#### [WRITTEN INSTRUCTION]
Below are some records. Retype exactly the lines from the one containing "Model this scene" through the one containing "PI = math.pi", both included, skipping every picture.

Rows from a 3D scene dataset
**********
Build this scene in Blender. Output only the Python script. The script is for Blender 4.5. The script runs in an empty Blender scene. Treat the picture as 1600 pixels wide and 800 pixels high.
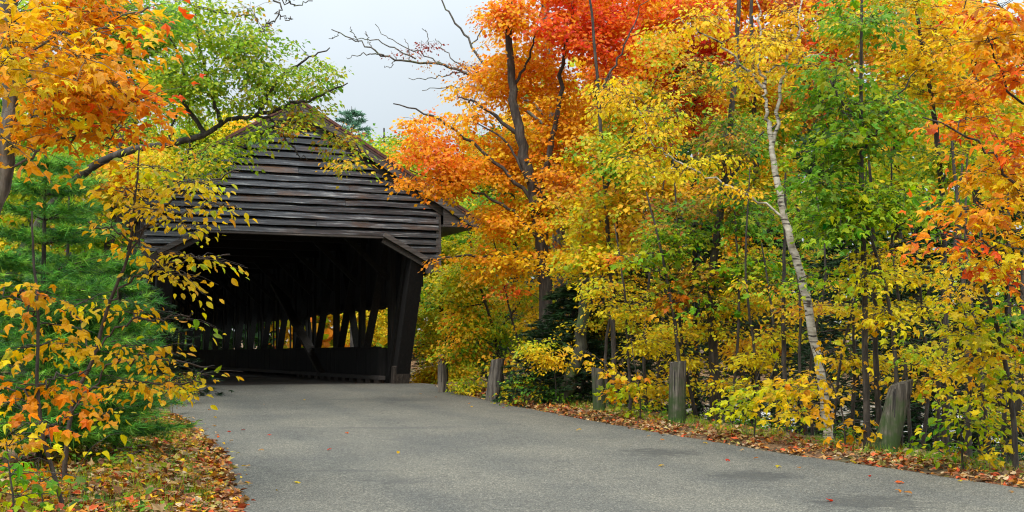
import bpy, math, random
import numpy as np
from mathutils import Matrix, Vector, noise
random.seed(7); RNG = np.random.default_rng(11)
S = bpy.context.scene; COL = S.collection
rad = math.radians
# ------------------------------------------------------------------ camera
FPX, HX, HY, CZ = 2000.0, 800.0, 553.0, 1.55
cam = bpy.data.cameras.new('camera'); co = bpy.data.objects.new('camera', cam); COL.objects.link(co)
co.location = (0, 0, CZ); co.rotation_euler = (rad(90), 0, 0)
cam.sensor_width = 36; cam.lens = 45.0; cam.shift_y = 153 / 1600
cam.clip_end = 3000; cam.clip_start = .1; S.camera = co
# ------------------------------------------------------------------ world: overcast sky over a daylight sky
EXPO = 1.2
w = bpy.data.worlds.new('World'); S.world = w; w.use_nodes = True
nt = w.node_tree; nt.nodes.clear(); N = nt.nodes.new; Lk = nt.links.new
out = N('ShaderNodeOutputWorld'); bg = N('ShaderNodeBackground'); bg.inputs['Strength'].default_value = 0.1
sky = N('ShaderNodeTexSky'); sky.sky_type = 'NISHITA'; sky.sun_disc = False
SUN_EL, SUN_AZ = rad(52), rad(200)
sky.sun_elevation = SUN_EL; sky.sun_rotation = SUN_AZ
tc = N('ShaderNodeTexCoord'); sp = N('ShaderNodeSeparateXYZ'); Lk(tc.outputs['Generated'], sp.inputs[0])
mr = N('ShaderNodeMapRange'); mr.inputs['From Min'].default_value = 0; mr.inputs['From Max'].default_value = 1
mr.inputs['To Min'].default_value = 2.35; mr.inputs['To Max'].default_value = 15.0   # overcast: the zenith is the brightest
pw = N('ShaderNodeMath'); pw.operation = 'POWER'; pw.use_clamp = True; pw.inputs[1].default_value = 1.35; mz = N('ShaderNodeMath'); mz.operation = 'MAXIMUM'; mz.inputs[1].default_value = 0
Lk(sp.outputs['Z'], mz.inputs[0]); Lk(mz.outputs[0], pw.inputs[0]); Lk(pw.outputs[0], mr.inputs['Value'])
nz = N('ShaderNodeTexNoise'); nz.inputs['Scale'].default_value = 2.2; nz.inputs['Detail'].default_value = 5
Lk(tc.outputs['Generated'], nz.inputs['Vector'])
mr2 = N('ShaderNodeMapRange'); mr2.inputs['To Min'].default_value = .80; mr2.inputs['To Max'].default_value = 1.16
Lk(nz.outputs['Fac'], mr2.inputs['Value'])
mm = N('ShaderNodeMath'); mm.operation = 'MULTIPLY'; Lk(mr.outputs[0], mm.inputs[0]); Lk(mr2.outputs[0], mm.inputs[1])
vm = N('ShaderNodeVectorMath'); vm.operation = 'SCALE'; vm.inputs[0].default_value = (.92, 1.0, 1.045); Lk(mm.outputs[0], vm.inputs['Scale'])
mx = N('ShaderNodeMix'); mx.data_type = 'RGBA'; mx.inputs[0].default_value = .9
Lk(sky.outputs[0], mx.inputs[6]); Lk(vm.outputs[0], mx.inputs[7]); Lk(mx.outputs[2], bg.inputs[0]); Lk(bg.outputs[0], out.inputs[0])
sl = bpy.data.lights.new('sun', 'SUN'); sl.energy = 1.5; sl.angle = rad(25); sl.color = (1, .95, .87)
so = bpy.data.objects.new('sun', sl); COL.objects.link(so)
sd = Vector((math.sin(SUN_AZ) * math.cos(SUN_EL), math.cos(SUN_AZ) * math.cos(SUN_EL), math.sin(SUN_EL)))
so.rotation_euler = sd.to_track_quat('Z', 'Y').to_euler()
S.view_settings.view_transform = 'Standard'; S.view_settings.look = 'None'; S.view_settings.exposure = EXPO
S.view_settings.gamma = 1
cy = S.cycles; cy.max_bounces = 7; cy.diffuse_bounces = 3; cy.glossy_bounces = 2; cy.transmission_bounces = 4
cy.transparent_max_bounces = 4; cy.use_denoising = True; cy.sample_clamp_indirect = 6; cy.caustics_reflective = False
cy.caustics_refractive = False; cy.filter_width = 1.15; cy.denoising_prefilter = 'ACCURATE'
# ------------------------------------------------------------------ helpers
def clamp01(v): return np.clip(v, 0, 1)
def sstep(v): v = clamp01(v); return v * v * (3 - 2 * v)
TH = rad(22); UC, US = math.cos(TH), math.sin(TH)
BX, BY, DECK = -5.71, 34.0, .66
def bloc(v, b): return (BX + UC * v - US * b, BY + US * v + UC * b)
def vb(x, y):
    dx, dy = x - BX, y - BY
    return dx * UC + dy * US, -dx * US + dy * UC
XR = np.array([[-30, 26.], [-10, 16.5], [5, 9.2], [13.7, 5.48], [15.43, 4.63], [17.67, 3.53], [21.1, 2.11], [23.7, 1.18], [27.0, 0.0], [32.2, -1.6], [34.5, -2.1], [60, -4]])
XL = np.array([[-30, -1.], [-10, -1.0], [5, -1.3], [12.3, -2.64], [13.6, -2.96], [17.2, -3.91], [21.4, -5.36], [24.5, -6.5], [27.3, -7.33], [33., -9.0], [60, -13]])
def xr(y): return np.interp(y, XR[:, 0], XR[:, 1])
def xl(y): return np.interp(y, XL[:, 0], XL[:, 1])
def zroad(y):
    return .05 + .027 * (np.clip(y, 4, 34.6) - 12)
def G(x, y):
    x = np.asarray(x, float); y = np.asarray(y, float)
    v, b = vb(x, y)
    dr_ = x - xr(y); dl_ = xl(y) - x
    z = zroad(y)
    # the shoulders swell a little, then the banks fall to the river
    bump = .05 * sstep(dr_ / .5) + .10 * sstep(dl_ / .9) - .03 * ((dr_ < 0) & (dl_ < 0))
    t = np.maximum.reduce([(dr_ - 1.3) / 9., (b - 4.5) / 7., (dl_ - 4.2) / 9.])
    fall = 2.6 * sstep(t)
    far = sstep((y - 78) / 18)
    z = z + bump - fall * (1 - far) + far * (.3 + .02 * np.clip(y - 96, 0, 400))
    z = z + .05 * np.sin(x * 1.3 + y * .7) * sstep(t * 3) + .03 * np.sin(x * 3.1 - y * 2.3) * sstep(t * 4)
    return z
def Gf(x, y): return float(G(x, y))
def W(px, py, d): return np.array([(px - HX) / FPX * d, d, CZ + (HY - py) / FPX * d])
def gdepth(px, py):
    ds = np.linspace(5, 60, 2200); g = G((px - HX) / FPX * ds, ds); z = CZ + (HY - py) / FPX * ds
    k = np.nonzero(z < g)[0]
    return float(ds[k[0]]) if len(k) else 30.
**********
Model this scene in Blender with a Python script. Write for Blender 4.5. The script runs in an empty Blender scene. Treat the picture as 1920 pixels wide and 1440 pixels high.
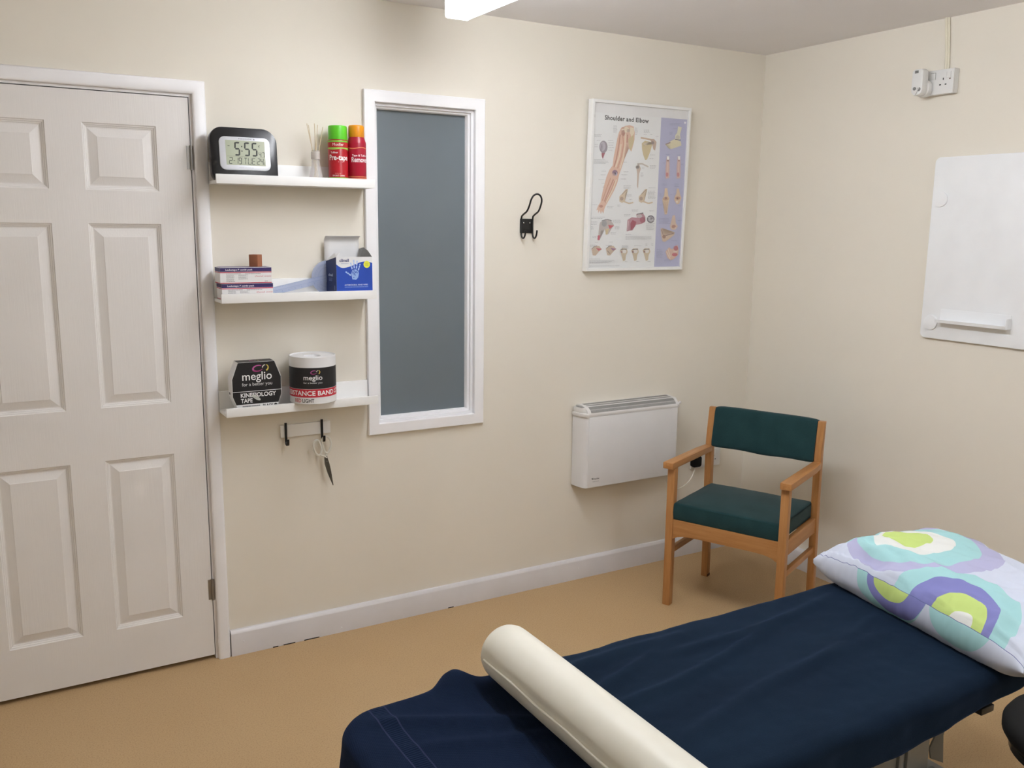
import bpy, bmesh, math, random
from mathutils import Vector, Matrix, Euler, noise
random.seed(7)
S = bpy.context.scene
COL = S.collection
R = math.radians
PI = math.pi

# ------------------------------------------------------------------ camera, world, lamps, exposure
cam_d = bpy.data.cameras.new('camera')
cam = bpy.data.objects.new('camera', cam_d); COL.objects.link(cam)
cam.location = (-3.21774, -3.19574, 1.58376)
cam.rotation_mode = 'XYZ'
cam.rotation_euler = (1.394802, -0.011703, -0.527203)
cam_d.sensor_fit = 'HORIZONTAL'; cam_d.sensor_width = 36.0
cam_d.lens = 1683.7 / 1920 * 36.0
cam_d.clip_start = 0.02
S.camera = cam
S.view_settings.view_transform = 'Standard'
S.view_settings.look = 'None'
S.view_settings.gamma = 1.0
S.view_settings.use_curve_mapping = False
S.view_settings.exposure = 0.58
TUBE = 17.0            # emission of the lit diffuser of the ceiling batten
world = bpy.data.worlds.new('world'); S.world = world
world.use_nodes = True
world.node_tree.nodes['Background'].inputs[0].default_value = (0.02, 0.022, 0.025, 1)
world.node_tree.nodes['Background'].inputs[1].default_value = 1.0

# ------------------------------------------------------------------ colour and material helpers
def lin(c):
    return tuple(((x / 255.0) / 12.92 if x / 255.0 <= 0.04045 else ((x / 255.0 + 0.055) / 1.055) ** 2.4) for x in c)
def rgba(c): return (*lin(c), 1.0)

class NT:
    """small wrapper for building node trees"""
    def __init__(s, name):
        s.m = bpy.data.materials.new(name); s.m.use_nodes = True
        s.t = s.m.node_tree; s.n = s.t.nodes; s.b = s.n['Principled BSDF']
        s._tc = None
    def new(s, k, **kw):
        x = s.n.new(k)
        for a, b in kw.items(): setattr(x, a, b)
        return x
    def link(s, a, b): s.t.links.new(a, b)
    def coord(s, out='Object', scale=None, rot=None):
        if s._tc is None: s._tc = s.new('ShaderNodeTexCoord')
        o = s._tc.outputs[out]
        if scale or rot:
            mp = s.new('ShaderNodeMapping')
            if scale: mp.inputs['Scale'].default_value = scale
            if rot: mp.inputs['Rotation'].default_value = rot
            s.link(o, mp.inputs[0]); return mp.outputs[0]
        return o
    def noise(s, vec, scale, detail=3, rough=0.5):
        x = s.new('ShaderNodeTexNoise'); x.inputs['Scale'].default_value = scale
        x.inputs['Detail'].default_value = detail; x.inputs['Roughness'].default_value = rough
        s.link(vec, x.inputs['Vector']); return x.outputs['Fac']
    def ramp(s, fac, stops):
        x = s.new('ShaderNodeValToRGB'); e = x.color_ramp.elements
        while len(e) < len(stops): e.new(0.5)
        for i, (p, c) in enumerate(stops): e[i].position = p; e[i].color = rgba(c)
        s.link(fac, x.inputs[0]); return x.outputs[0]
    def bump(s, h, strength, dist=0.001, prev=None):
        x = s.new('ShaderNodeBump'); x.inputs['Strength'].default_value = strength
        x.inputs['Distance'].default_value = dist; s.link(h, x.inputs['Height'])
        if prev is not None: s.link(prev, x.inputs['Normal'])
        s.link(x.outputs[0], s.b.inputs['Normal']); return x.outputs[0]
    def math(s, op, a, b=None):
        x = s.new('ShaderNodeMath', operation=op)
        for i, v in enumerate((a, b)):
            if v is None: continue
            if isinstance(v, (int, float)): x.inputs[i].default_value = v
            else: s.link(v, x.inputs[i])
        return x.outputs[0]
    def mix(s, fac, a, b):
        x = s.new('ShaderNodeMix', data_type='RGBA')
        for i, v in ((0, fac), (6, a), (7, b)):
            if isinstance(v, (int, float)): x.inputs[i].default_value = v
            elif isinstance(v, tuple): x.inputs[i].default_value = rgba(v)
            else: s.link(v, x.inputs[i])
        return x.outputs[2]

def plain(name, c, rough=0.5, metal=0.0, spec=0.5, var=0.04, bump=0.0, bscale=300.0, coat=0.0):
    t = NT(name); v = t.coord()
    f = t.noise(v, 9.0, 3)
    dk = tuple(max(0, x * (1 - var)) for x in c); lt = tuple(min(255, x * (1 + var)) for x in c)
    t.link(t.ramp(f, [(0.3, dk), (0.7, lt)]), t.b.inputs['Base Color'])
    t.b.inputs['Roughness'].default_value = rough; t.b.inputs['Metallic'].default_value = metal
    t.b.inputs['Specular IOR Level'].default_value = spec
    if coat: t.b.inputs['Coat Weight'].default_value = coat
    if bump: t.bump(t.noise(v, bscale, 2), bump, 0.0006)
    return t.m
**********
#### [RESPONSE TO THIS TASK]
Model this scene in Blender with a Python script. Write for Blender 4.5. The script runs in an empty Blender scene. Treat the picture as 1920 pixels wide and 1440 pixels high.
import bpy, bmesh, math, random
from mathutils import Vector, Matrix, Euler, noise
random.seed(7)
S = bpy.context.scene
COL = S.collection
R = math.radians
PI = math.pi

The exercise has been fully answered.